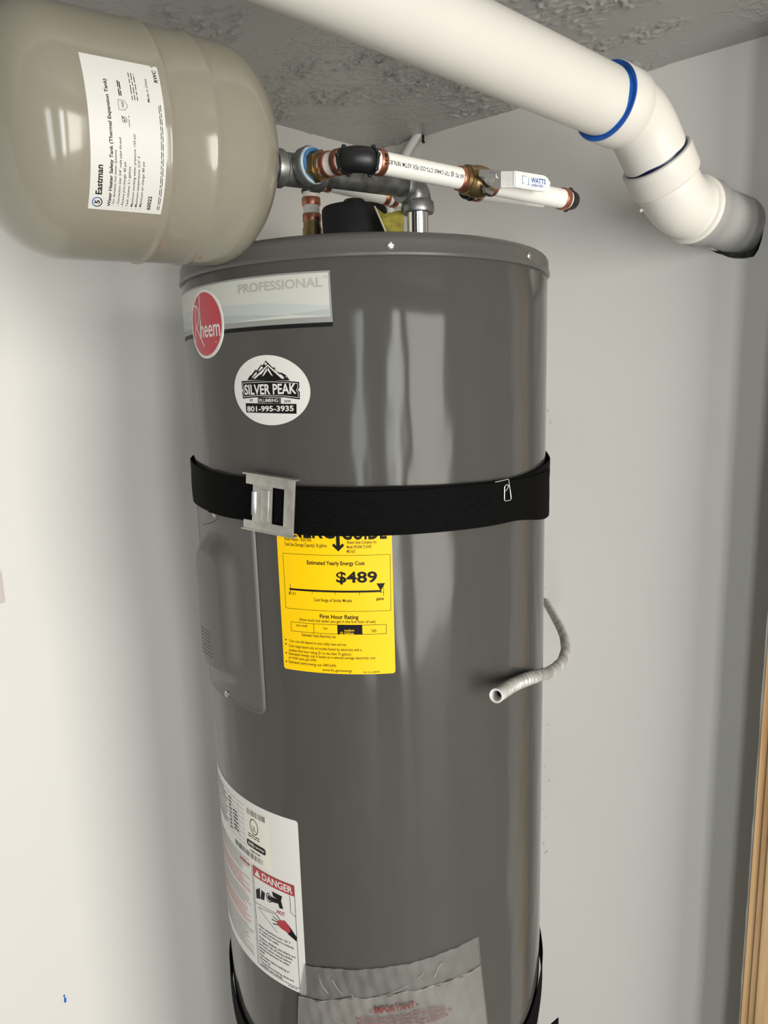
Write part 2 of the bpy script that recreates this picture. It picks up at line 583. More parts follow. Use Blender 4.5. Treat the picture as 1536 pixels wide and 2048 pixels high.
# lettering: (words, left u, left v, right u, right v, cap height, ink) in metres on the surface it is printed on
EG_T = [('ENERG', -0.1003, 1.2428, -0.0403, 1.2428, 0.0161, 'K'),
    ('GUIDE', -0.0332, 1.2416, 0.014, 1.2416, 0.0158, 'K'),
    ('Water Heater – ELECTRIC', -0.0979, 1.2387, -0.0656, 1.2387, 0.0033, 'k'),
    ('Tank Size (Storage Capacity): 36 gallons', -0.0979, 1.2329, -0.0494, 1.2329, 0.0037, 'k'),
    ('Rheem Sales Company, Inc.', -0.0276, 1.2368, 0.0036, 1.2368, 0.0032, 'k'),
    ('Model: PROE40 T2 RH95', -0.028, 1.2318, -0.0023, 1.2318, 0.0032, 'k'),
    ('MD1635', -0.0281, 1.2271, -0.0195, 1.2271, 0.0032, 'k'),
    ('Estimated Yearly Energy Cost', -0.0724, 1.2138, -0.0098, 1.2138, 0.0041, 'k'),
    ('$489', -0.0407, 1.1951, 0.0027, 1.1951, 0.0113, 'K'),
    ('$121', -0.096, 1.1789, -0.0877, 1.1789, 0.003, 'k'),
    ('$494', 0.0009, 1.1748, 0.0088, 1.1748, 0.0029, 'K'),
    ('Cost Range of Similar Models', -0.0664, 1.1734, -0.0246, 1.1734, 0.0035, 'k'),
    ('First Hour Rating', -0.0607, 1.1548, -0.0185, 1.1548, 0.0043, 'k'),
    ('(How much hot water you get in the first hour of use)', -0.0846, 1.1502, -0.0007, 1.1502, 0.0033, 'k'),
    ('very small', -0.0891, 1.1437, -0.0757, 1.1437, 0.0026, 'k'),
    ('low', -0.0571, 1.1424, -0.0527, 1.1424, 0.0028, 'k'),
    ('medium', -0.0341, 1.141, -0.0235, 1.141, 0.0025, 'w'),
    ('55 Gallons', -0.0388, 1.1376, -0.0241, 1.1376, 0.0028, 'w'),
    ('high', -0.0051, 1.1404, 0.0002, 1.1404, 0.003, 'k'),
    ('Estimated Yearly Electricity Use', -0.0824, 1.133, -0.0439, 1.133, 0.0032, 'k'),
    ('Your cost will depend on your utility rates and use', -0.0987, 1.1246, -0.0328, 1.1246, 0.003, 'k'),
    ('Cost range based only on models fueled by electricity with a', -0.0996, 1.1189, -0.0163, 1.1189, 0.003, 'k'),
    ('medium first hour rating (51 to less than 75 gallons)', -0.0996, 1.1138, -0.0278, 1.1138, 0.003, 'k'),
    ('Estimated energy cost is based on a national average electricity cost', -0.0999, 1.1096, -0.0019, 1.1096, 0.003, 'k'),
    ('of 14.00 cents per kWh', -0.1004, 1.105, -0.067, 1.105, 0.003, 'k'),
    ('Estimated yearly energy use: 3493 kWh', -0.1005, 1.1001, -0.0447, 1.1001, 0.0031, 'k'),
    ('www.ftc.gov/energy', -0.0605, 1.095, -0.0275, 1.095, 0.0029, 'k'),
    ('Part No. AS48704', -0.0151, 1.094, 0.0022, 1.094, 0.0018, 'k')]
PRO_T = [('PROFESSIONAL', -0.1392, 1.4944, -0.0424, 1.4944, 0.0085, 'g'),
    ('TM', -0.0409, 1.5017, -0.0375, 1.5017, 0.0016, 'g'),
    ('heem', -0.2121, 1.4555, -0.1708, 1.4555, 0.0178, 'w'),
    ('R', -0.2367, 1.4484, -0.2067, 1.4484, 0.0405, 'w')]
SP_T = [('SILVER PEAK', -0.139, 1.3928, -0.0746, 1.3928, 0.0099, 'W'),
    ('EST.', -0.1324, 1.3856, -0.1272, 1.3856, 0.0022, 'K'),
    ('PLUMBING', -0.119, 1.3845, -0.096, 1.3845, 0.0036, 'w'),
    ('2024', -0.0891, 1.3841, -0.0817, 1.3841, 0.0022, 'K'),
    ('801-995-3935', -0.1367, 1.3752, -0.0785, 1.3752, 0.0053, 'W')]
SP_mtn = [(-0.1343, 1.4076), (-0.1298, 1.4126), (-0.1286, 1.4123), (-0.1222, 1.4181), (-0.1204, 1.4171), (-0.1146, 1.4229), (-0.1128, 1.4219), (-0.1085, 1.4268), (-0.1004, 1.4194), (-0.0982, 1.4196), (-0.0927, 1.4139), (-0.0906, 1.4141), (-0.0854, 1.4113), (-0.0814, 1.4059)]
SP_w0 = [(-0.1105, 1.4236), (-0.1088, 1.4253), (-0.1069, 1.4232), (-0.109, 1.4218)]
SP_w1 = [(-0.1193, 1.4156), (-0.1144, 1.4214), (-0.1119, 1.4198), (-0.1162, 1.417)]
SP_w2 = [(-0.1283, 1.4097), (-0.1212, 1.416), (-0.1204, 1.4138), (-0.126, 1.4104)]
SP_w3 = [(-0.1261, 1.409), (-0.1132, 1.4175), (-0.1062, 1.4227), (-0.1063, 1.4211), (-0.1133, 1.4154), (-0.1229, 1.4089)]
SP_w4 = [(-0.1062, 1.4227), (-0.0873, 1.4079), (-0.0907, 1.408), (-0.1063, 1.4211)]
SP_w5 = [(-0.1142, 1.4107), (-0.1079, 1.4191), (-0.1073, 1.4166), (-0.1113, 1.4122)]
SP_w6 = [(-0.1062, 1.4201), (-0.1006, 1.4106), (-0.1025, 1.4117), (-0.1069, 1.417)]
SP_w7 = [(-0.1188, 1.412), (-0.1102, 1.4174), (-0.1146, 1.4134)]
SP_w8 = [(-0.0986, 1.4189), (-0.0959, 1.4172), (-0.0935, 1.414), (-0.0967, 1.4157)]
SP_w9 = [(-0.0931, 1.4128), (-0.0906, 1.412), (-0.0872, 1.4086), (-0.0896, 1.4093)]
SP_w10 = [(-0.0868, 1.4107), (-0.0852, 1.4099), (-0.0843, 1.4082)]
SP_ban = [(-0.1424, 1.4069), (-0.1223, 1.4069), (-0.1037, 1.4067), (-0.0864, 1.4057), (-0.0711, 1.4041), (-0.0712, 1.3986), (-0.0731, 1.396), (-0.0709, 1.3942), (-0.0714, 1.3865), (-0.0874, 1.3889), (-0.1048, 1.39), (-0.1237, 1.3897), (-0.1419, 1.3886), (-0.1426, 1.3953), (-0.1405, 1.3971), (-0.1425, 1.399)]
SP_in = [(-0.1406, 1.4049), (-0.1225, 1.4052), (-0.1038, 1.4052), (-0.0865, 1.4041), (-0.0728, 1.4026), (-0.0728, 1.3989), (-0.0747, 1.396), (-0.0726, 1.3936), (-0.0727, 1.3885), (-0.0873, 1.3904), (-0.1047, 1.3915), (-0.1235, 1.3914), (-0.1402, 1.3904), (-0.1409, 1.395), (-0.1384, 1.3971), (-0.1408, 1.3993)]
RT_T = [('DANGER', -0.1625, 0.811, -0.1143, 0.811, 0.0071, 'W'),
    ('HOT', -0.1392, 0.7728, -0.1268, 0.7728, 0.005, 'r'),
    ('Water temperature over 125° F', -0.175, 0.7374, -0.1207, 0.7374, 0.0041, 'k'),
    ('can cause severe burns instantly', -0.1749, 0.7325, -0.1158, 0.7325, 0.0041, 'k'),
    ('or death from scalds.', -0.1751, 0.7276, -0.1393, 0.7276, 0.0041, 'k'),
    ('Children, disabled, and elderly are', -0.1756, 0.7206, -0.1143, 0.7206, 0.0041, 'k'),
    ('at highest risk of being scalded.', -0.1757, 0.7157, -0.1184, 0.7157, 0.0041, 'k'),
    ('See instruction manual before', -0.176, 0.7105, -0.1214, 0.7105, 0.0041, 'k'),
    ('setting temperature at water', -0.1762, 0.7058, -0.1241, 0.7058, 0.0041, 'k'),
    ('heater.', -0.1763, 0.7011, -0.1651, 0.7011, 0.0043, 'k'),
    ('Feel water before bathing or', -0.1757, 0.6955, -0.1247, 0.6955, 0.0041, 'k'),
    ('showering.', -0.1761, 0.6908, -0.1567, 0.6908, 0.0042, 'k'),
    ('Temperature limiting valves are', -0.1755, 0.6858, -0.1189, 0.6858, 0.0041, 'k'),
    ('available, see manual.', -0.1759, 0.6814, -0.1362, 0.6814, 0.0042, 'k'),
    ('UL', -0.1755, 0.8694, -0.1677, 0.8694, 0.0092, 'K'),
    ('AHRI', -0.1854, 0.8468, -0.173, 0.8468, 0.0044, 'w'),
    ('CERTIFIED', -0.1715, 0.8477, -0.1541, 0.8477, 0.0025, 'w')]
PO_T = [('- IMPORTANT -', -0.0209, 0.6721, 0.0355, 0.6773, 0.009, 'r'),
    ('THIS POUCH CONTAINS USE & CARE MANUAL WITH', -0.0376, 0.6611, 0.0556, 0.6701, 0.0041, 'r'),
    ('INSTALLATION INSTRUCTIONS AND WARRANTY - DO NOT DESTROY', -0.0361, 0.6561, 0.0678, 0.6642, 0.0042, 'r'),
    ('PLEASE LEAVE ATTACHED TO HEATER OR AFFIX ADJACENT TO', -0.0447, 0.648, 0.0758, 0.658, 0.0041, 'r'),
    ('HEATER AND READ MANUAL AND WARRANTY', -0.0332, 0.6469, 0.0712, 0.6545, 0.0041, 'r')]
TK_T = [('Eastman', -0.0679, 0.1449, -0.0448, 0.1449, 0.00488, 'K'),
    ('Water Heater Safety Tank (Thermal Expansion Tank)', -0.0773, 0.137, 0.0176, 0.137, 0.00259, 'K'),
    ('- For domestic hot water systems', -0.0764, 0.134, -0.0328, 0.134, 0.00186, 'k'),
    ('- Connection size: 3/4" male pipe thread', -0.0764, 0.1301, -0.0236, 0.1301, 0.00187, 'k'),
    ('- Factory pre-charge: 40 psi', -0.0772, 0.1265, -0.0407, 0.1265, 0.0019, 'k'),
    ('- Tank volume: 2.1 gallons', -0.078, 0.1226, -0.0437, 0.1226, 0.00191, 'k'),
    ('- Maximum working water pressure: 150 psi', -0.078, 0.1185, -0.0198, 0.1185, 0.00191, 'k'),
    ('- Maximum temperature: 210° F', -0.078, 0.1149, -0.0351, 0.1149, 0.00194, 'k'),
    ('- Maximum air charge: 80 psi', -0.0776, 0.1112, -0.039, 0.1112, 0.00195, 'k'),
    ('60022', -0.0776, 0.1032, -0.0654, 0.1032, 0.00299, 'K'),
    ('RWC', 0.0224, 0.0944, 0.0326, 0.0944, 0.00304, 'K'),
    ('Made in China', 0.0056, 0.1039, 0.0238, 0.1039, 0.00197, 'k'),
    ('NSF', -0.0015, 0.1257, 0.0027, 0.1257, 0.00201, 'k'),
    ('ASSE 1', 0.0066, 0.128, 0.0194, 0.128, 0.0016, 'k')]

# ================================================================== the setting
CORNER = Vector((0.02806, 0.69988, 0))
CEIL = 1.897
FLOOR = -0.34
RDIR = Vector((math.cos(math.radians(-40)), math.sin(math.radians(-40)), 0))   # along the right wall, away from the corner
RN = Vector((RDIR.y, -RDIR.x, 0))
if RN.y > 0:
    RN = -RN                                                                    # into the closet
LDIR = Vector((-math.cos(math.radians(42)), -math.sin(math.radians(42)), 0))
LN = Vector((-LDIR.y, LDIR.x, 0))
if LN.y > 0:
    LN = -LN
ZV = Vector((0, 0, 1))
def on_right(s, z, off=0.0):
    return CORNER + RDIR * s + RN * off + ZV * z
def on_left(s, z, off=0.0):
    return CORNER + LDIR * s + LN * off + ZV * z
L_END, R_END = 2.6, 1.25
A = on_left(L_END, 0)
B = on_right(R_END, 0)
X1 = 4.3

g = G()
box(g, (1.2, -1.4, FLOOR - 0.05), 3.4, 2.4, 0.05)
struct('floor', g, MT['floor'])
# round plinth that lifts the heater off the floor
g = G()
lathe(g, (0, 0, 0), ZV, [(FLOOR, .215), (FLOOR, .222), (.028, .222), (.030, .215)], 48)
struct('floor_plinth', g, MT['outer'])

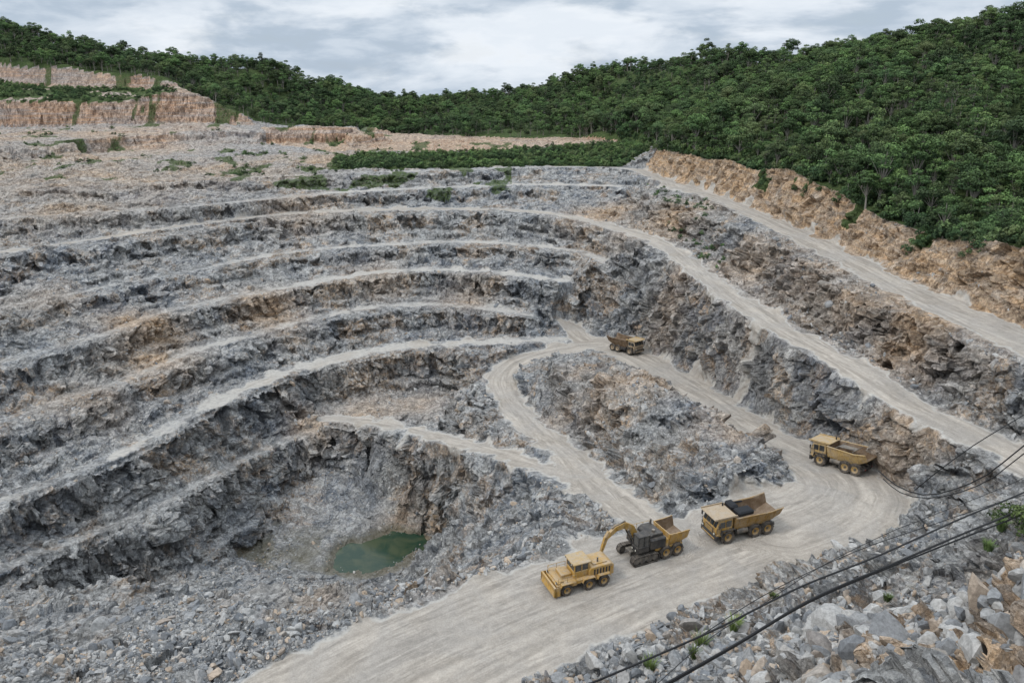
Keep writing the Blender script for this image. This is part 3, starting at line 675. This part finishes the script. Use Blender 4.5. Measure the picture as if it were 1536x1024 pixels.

▬▬▬▬▬▬▬▬▬▬

SHORT EXERCISE: Each line of the material above either contains the word "that" or does not; state how many do, and nothing else.

TASK SOLUTION: 2